Paul Dacre was “no shrinking violet” in the 27 years he edited the Daily Mail, he said in his witness statement to the high court in London this week. He had “captained a tough ship” in order to safeguard “the ‘patina’ and prestige that differentiated the Daily Mail from other titles, both the popular ones and the so-called quality newspapers”.
Others have described the editor’s tenure, and the impact it had on the UK, differently. Widely regarded as “the most powerful print journalist in Britain” (Politico) until he stood down in 2021, to his critics Dacre was “the man who hated liberal Britain” (New Statesman), and even the country’s “most dangerous man” (Observer).
This was the editor whom celebrities and politicians most feared, whose management diatribes were so notoriously foul-mouthed that they were nicknamed “the vagina monologues” on account of the number of times he used the word “cunt”.
So who was the unassuming older gentleman who shuffled quietly to the stand in court 76 of the Royal Courts of Justice on Wednesday and was immediately asked, on the basis of his softly spoken evidence the previous day, if he could keep his voice up a bit?

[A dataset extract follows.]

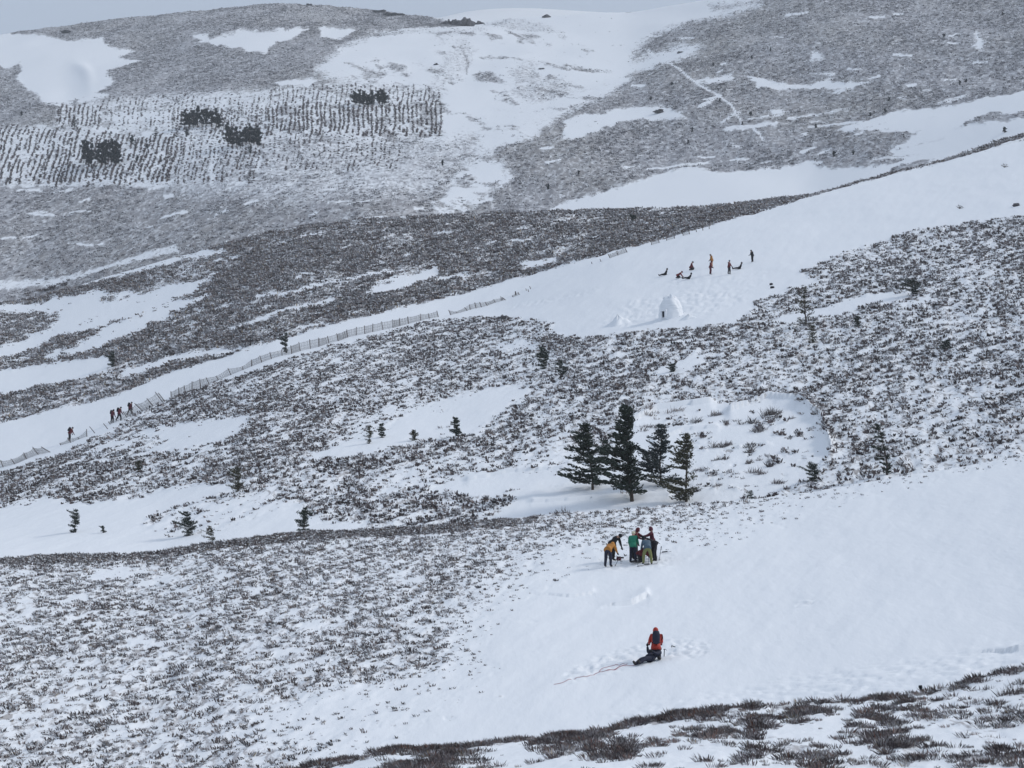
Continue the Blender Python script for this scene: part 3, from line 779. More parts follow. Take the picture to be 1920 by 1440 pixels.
for (u, y, h, lab) in ((292,256,26,'lone slim pine between the far clumps'),(254,272,20,'short pine above the lowest far clump'),(247,262,16,'smaller pine just left of the short far pine'),
    (350,250,16,'small far pine below the upper left clump'),(140,242,22,'far pine standing in the left furrows'),(276,273,10,'tiny far pine right of the lowest clump'),
    (257,298,14,'tiny rusty far pine beside the lowest clump'),(40,222,9,'tiny dark bush on the far left hillside'),(470,285,20,'thin far pine just under the widest clump'),(830,306,13,'lone small pine on the far snow strip')):
    pine(u, y, h, lab, 'far', wpx=h*.5, bias=.1, needles='needle3', seed=int(u) % 9, nlev=8, dens=1.2, snow=0)
# saplings dotted over the right hand hill
sap = [(1885,308,12,'far'),(1350,200,9,'far'),(1392,240,8,'far'),(1408,222,9,'far'),(1298,250,10,'far'),(1290,270,9,'far'),(1632,230,9,'far'),(1660,222,8,'far'),(1668,196,9,'far'),(1800,166,9,'far'),(1812,158,8,'far'),
       (1220,196,8,'far'),(1260,170,7,'far'),(1338,132,7,'far'),(1410,118,7,'far'),(1564,302,11,'far'),(1600,300,9,'far'),(1445,105,7,'far'),(1770,70,7,'far'),(1880,22,7,'far'),(1530,250,9,'far'),(1028,352,11,'far'),(1085,330,8,'far')]
for i, (u, y, h, z) in enumerate(sap):
    side = ['upper','middle','lower'][0 if y < 140 else 1 if y < 240 else 2]
    pine(u, y, h, '%s tiny dark sapling from the left on the %s part of the far right hillside' % ((ORD+['thirteenth','fourteenth'])[sum(1 for q_ in sap if (0 if q_[1] < 140 else 1 if q_[1] < 240 else 2) == (0 if y < 140 else 1 if y < 240 else 2) and q_[0] < u)], side), z, wpx=h*.7, bias=.1, needles='needle3', seed=i, nlev=6, dens=1.0, snow=0, group='saplings dotted over the far right hillside (%s)' % side, name='sapling', kind='sapling')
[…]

“I’ll do my very best,” responded Dacre, still barely audibly.
Dacre was giving evidence for a second day in defence of the Mail’s publisher, Associated Newspapers Limited (ANL), which has been accused by a group of claimants including Prince Harry, Elton John and Elizabeth Hurley of illegal information-gathering practices including bugging, phone tapping, hacking and “blagging” documents. ANL denies the claims.
First, however, there was an apology from David Sherborne, the lead barrister representing the claimants. Sherborne’s line of questioning to Dacre on Tuesday had not pleased the judge in the case, Mr Justice Nicklin, who had said the “large bulk” of the barrister’s questions were irrelevant as this case was not a public inquiry into Associated Newspapers.
Highly unusually, Nicklin had declared that Sherborne would have until 3pm on Wednesday, and no longer, to cross-examine the former editor. So, Sherborne told Dacre, he would start by outlining the relevance of his questions before “the guillotine comes down later this afternoon”.
Sherborne may have been ordered to stay in his lane but he was barely three minutes in when Nicklin interrupted, the first of a series of increasingly exasperated interventions over the barrister’s cross-examination as he tried to pin down Dacre over Daily Mail journalists’ use of private investigators, which Dacre says he banned in 2007.
Asked repeatedly about his recollection of a particular story, invoice or piece of correspondence, the 77-year-old, who remains editor-in-chief of ANL’s parent company, DMG Media, said they would not have come across his desk, and if they had he was unlikely to recall them. “I was a very busy man in those days,” Dacre said. “I was so busy producing a paper of 120 pages … No, didn’t get down to that granular level.”
Repeated questions about stories published in the Mail on Sunday met with the same response. “I keep repeating this mantra, this was the Mail on Sunday. It was an autonomous newspaper.”
Hadn’t he been the editor-in-chief of that paper, too, at the time? “I don’t think you appreciate [the job] of an editor-in-chief of a busy media organisation,” he said.
Though his voice remained quiet throughout, there were occasional flashes of anger, such as when he was asked about a series of articles about the Mail in 2017 in Byline Investigates (a “sordid paper” edited by “one of the most amoral people I have ever had the misfortune to come across”), or about the investigative reporter Nick Davies, whose book Flat Earth News about unedifying and corrupt practices in journalism was, Dacre said witheringly, “a book written to appeal to a certain section of the Guardian readership”.
Soon it was 3pm and while the barrister did his best to continue, the judge was having none of it. “You have trespassed now into an area that is irrelevant, so I’m not going to let you pursue that any further,” he told Sherborne.
The guillotine had indeed fallen and, for now at least, the former king of Fleet Street appeared to have escaped the block with his head intact.